_Direction_
Reproduce all of the data below without alteration; exclude every picture.

_Data shown_
☆ ☆ ☆ ☆ ☆

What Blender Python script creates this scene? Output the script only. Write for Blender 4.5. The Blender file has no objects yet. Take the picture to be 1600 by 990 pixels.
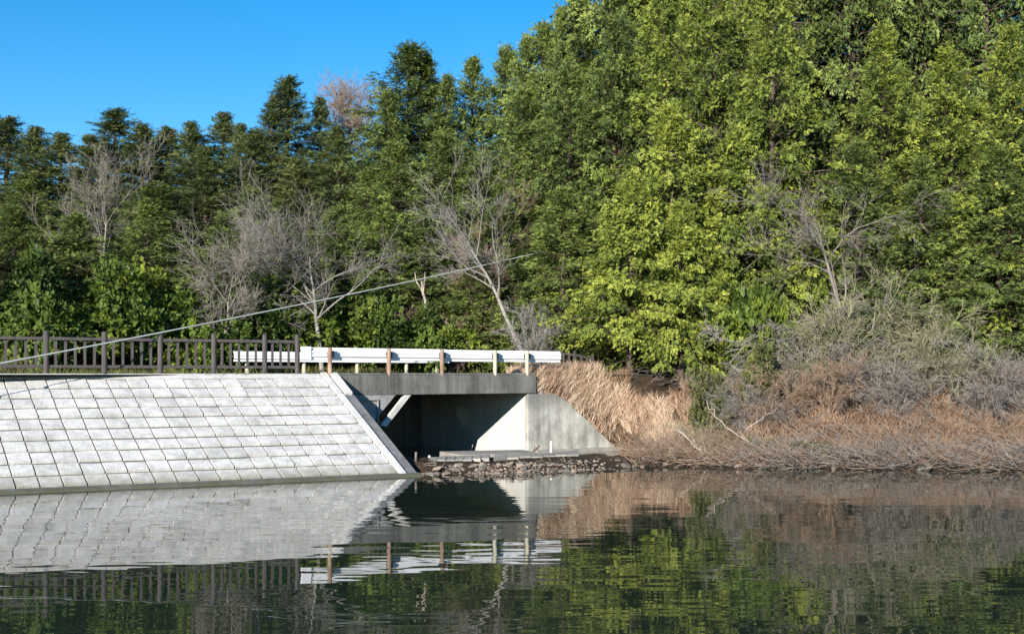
import bpy, math, random
import numpy as np
R = math.radians
C = bpy.context.scene.collection

# ------------------------------------------------------------------ camera, sky, sun, exposure
CAM_Z = 2.7
TO_SUN = np.array([-0.340, -0.885, 0.290]); TO_SUN /= np.linalg.norm(TO_SUN)
SUN_EL = math.asin(TO_SUN[2]); SUN_AZ = math.atan2(TO_SUN[0], TO_SUN[1])

cam_d = bpy.data.cameras.new('camera'); cam = bpy.data.objects.new('camera', cam_d); C.objects.link(cam)
cam.location = (0, 0, CAM_Z); cam.rotation_euler = (R(90), 0, 0)
cam_d.sensor_width = 36; cam_d.lens = 45.0; cam_d.shift_y = 91/1600
cam_d.clip_start = 0.1; cam_d.clip_end = 3000
bpy.context.scene.camera = cam

w = bpy.data.worlds.new('World'); bpy.context.scene.world = w; w.use_nodes = True
nt = w.node_tree; bg = nt.nodes['Background']
sky = nt.nodes.new('ShaderNodeTexSky'); sky.sky_type = 'NISHITA'; sky.sun_disc = False
sky.sun_elevation = SUN_EL; sky.sun_rotation = SUN_AZ
sky.air_density = 1.0; sky.dust_density = 0.0; sky.ozone_density = 3.5; sky.altitude = 300
hs = nt.nodes.new('ShaderNodeHueSaturation'); hs.inputs['Saturation'].default_value = 1.36
nt.links.new(sky.outputs[0], hs.inputs['Color']); nt.links.new(hs.outputs[0], bg.inputs[0]); bg.inputs[1].default_value = 0.095

sd = bpy.data.lights.new('sun', 'SUN'); so = bpy.data.objects.new('sun', sd); C.objects.link(so)
sd.energy = 5.0; sd.angle = R(0.5); sd.color = (1.0, 0.94, 0.84)
from mathutils import Vector, Matrix
so.rotation_euler = Vector(TO_SUN).to_track_quat('Z', 'Y').to_euler()
so.location = (-20, -40, 40)

sc = bpy.context.scene
sc.view_settings.view_transform = 'Standard'; sc.view_settings.look = 'None'
sc.view_settings.gamma = 1; sc.view_settings.use_curve_mapping = False
sc.view_settings.exposure = 0.93
sc.cycles.max_bounces = 6; sc.cycles.diffuse_bounces = 2; sc.cycles.glossy_bounces = 3
sc.cycles.transmission_bounces = 3; sc.cycles.caustics_reflective = False; sc.cycles.caustics_refractive = False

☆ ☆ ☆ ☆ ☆

_Output for this exercise_
What Blender Python script creates this scene? Output the script only. Write for Blender 4.5. The Blender file has no objects yet. Take the picture to be 1600 by 990 pixels.
import bpy, math, random
import numpy as np
R = math.radians
C = bpy.context.scene.collection

# ------------------------------------------------------------------ camera, sky, sun, exposure
CAM_Z = 2.7
TO_SUN = np.array([-0.340, -0.885, 0.290]); TO_SUN /= np.linalg.norm(TO_SUN)
SUN_EL = math.asin(TO_SUN[2]); SUN_AZ = math.atan2(TO_SUN[0], TO_SUN[1])

cam_d = bpy.data.cameras.new('camera'); cam = bpy.data.objects.new('camera', cam_d); C.objects.link(cam)
cam.location = (0, 0, CAM_Z); cam.rotation_euler = (R(90), 0, 0)
cam_d.sensor_width = 36; cam_d.lens = 45.0; cam_d.shift_y = 91/1600
cam_d.clip_start = 0.1; cam_d.clip_end = 3000
bpy.context.scene.camera = cam

w = bpy.data.worlds.new('World'); bpy.context.scene.world = w; w.use_nodes = True
nt = w.node_tree; bg = nt.nodes['Background']
sky = nt.nodes.new('ShaderNodeTexSky'); sky.sky_type = 'NISHITA'; sky.sun_disc = False
sky.sun_elevation = SUN_EL; sky.sun_rotation = SUN_AZ
sky.air_density = 1.0; sky.dust_density = 0.0; sky.ozone_density = 3.5; sky.altitude = 300
hs = nt.nodes.new('ShaderNodeHueSaturation'); hs.inputs['Saturation'].default_value = 1.36
nt.links.new(sky.outputs[0], hs.inputs['Color']); nt.links.new(hs.outputs[0], bg.inputs[0]); bg.inputs[1].default_value = 0.095

sd = bpy.data.lights.new('sun', 'SUN'); so = bpy.data.objects.new('sun', sd); C.objects.link(so)
sd.energy = 5.0; sd.angle = R(0.5); sd.color = (1.0, 0.94, 0.84)
from mathutils import Vector, Matrix
so.rotation_euler = Vector(TO_SUN).to_track_quat('Z', 'Y').to_euler()
so.location = (-20, -40, 40)

sc = bpy.context.scene
sc.view_settings.view_transform = 'Standard'; sc.view_settings.look = 'None'
sc.view_settings.gamma = 1; sc.view_settings.use_curve_mapping = False
sc.view_settings.exposure = 0.93
sc.cycles.max_bounces = 6; sc.cycles.diffuse_bounces = 2; sc.cycles.glossy_bounces = 3
sc.cycles.transmission_bounces = 3; sc.cycles.caustics_reflective = False; sc.cycles.caustics_refractive = False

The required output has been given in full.